Glaser characterized Grabango's technology as ever-evolving and focused on offering shoppers a range of choices. Customers can choose to shop a store the traditional way or the fast-checkout way. They can pay via cash, credit card, food stamps or mobile payment.
"We don't want to force everyone into one bucket. We presume there will be a diversity of experience and diversity of tastes, and we serve all of them."
"I know Amazon Go has limitations. It does not scale with the store."
Umer Sadiq
Co-founder of Veeve and former Amazon engineer
Selling the experience
While checkout innovations vary in their approach, they're all focused on securing loyalty and crafting a more compelling shopping trip. Experience is the main motivator for the retailers Trigo Vision has spoken with. Traditional supermarkets, which have lost customers to discounters, specialty players and other competitors, are looking for an edge, Peled said.
Technology firms are also selling retailers on cost benefits like reduced shrink. Because Grabango's system can detect products placed inside customers' pockets, Glaser said, it can prevent consumer theft and employee "sweethearting" — the practice of employees passing products free-of-charge to customers.
"When you know where everything is in the store and you know where everybody is in the store, shoplifting becomes really difficult," he said.

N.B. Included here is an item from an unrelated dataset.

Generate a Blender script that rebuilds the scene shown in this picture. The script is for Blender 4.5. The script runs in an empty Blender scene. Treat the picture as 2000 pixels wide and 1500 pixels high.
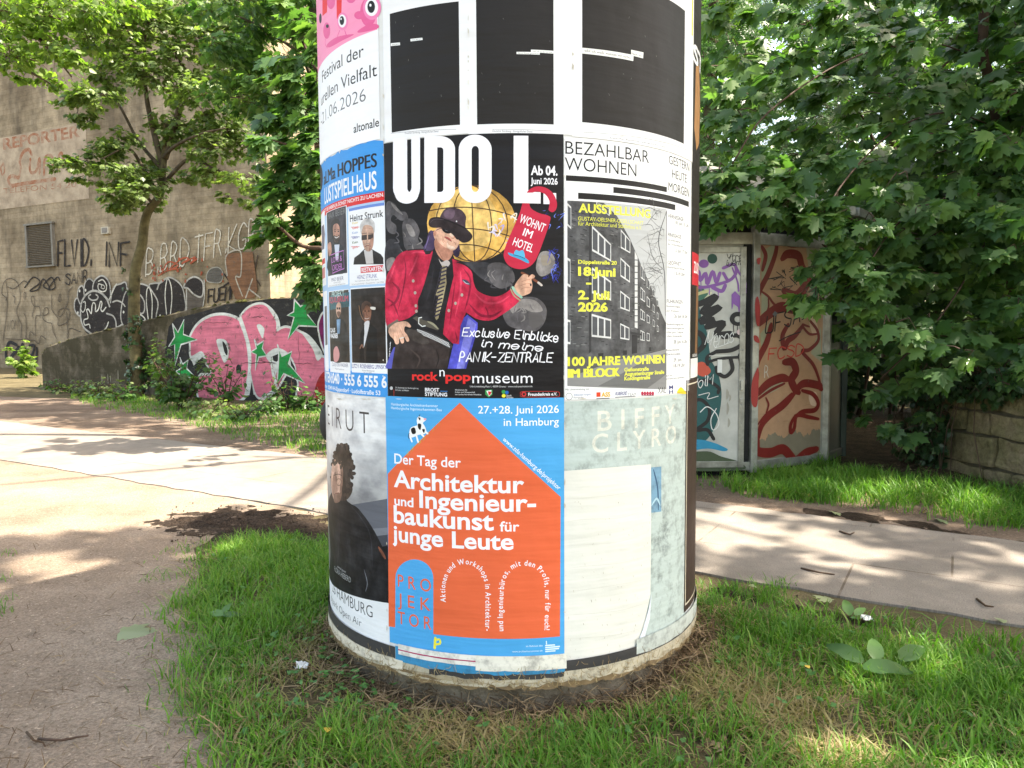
import bpy, bmesh, math, random
import numpy as np
from mathutils import Vector, Matrix, Euler
from mathutils.geometry import tessellate_polygon

random.seed(7)
rng = np.random.default_rng(11)
scene = bpy.context.scene
COL = scene.collection
R_ = math.radians

# ------------------------------------------------------------------ camera
F = 1455.0                       # focal length in photo pixels (photo 2000 x 1500)
EYE = Vector((0.0, 0.0, 1.25))
cam_d = bpy.data.cameras.new('camera')
cam_d.sensor_width = 36.0
cam_d.lens = 36.0 * F / 2000.0
cam_d.clip_start = 0.05
cam_d.clip_end = 500.0
cam = bpy.data.objects.new('camera', cam_d)
COL.objects.link(cam)
cam.location = EYE
ROT = Matrix.Rotation(R_(90 - 3.85), 3, 'X') @ Matrix.Rotation(R_(-0.35), 3, 'Z')
cam.rotation_euler = ROT.to_euler()
scene.camera = cam

# ------------------------------------------------------------------ light
SUN_EL = R_(58)
SUN_AZ = math.atan2(0.98, -0.08)          # from +Y towards +X
TOSUN = Vector((math.sin(SUN_AZ) * math.cos(SUN_EL), math.cos(SUN_AZ) * math.cos(SUN_EL), math.sin(SUN_EL)))
world = bpy.data.worlds.new('World')
scene.world = world
world.use_nodes = True
wn = world.node_tree
sky = wn.nodes.new('ShaderNodeTexSky')
sky.sky_type = 'NISHITA'
sky.sun_disc = False
sky.sun_elevation = SUN_EL
sky.sun_rotation = SUN_AZ
sky.air_density = 1.0
sky.dust_density = 2.5
sky.ozone_density = 0.6
bg = wn.nodes['Background']
bg.inputs['Strength'].default_value = 0.15
tint = wn.nodes.new('ShaderNodeMix')
tint.data_type = 'RGBA'
tint.blend_type = 'MULTIPLY'
tint.inputs[0].default_value = 1.0
tint.inputs[7].default_value = (1.15, 1.0, 0.80, 1)
wn.links.new(sky.outputs[0], tint.inputs[6])
wn.links.new(tint.outputs[2], bg.inputs['Color'])
sun_d = bpy.data.lights.new('sun', 'SUN')
sun_d.energy = 3.7
sun_d.angle = R_(0.55)
sun_d.color = (1.0, 0.91, 0.77)
sun = bpy.data.objects.new('sun', sun_d)
COL.objects.link(sun)
sun.rotation_euler = (-TOSUN).to_track_quat('-Z', 'Y').to_euler()
sun.location = (6, 3, 12)
scene.view_settings.view_transform = 'Standard'
scene.view_settings.look = 'None'
scene.view_settings.exposure = 2.35
scene.view_settings.gamma = 1.0
scene.render.engine = 'CYCLES'
scene.cycles.max_bounces = 7
scene.cycles.diffuse_bounces = 4
scene.cycles.glossy_bounces = 2
scene.cycles.transmission_bounces = 4
scene.cycles.use_denoising = True
scene.cycles.sample_clamp_indirect = 6.0

# ------------------------------------------------------------------ photo geometry
def ray(x, y):
    return ROT @ Vector(((x - 1000.0) / F, -(y - 750.0) / F, -1.0))

def ground(x, y, z=0.0):
    d = ray(x, y)
    return EYE + d * ((z - EYE.z) / d.z)

def at_depth(x, y, Y):
    d = ray(x, y)
    return EYE + d * (Y / d.y)

def to_px(p):
    q = ROT.transposed() @ (Vector(p) - EYE)
    if q.z > -0.05:
        return None
    return (1000 + F * q.x / -q.z, 750 - F * q.y / -q.z)

# ------------------------------------------------------------------ objects
def link(o, parent=None):
    COL.objects.link(o)
    if parent is not None:
        o.parent = parent
    return o

def world_loc(o):
    v = Vector((0, 0, 0))
    while o is not None:
        v = v + o.location
        o = o.parent
    return v

def tag(o, label=None, cat=None, group=None, kind=None):
    if label: o['label'] = label
    if cat: o['category'] = cat
    if group: o['group'] = group
    if kind: o['kind'] = kind
    return o

def thing(name, label, cat, loc, group=None):
    o = bpy.data.objects.new(name, None)
    o.empty_display_size = 0.2
    o.location = loc
    link(o)
    return tag(o, label, cat, group, 'thing')

def mesh_obj(name, verts, faces, mats, parent=None, mids=None, smooth=False, uv=None, label=None):
    """verts in world space; local to the parent chain"""
    off = world_loc(parent) if parent is not None else Vector((0, 0, 0))
    me = bpy.data.meshes.new(name)
    me.from_pydata([tuple(Vector(v) - off) for v in verts], [], faces)
    if not isinstance(mats, (list, tuple)):
        mats = [mats]
    for m in mats:
        me.materials.append(m)
    if mids is not None:
        me.polygons.foreach_set('material_index', mids)
    if smooth:
        me.polygons.foreach_set('use_smooth', [True] * len(me.polygons))
    if uv is not None:
        l = me.uv_layers.new(name='UVMap')
        for lp in me.loops:
            l.data[lp.index].uv = uv[lp.vertex_index]
    me.update()
    o = bpy.data.objects.new(name, me)
    link(o, parent)
    if label: o['label'] = label
    return o

def bm_obj(name, bm, mats, parent=None, smooth=False, label=None):
    off = world_loc(parent) if parent is not None else Vector((0, 0, 0))
    bmesh.ops.translate(bm, verts=bm.verts, vec=-off)
    me = bpy.data.meshes.new(name)
    bm.to_mesh(me)
    bm.free()
    if not isinstance(mats, (list, tuple)):
        mats = [mats]
    for m in mats:
        me.materials.append(m)
    if smooth:
        me.polygons.foreach_set('use_smooth', [True] * len(me.polygons))
    o = bpy.data.objects.new(name, me)
    link(o, parent)
    if label: o['label'] = label
    return o

def add_box(bm, c, half, rz=0.0, bevel=0.0, mat=0, basis=None):
    """box centred on c with half sizes along (x,y,z) of a frame turned by rz"""
    M = Matrix.Translation(c) @ (basis.to_4x4() if basis is not None else Matrix.Rotation(rz, 4, 'Z')) @ Matrix.Diagonal((half[0] * 2, half[1] * 2, half[2] * 2, 1))
    r = bmesh.ops.create_cube(bm, size=1.0, matrix=M)
    fs = set()
    for v in r['verts']:
        fs.update(v.link_faces)
    if bevel > 0:
        es = set()
        for f in fs: es.update(f.edges)
        rb = bmesh.ops.bevel(bm, geom=list(es), offset=bevel, segments=2, affect='EDGES', profile=0.7)
        fs = set(rb['faces']) | {f for f in fs if f.is_valid}
    for f in fs:
        f.material_index = mat

def tube(pts, radii, n=8, cap=True):
    pts = [Vector(p) for p in pts]
    verts, faces = [], []
    prev = None
    for i, p in enumerate(pts):
        t = (pts[min(i + 1, len(pts) - 1)] - pts[max(i - 1, 0)]).normalized()
        if prev is None:
            a = Vector((1, 0, 0)) if abs(t.x) < 0.8 else Vector((0, 1, 0))
            u = t.cross(a).normalized()
        else:
            u = (prev - t * prev.dot(t)).normalized()
        prev = u
        w = t.cross(u)
        for k in range(n):
            a = 2 * math.pi * k / n
            verts.append(p + (u * math.cos(a) + w * math.sin(a)) * radii[i])
    for i in range(len(pts) - 1):
        for k in range(n):
            k2 = (k + 1) % n
            faces.append((i * n + k, i * n + k2, (i + 1) * n + k2, (i + 1) * n + k))
    if cap:
        faces.append(tuple(range(n - 1, -1, -1)))
        faces.append(tuple(range((len(pts) - 1) * n, len(pts) * n)))
    return verts, faces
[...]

Kate Hogenson, a consumer loyalty expert and senior consultant with Kobie Marketing, told Grocery Dive removing friction at checkout can deepen consumers' emotional loyalty with a retailer. But retailers that have the most success are the ones that walk consumers through the new technology. As an example, she cited employees posted at the front of Amazon Go stores she's visited in her hometown of Chicago. The workers show customers how to download the app needed to enter the store and offer to answer any questions.
Tying any new checkout technology directly to a company's loyalty program is also crucial, she said, noting Starbucks' updated ordering and discovery app.
"Retailers think it's all about comfort and convenience, but if customers aren't familiar with the technology then it can't be either of those things," Hogenson said.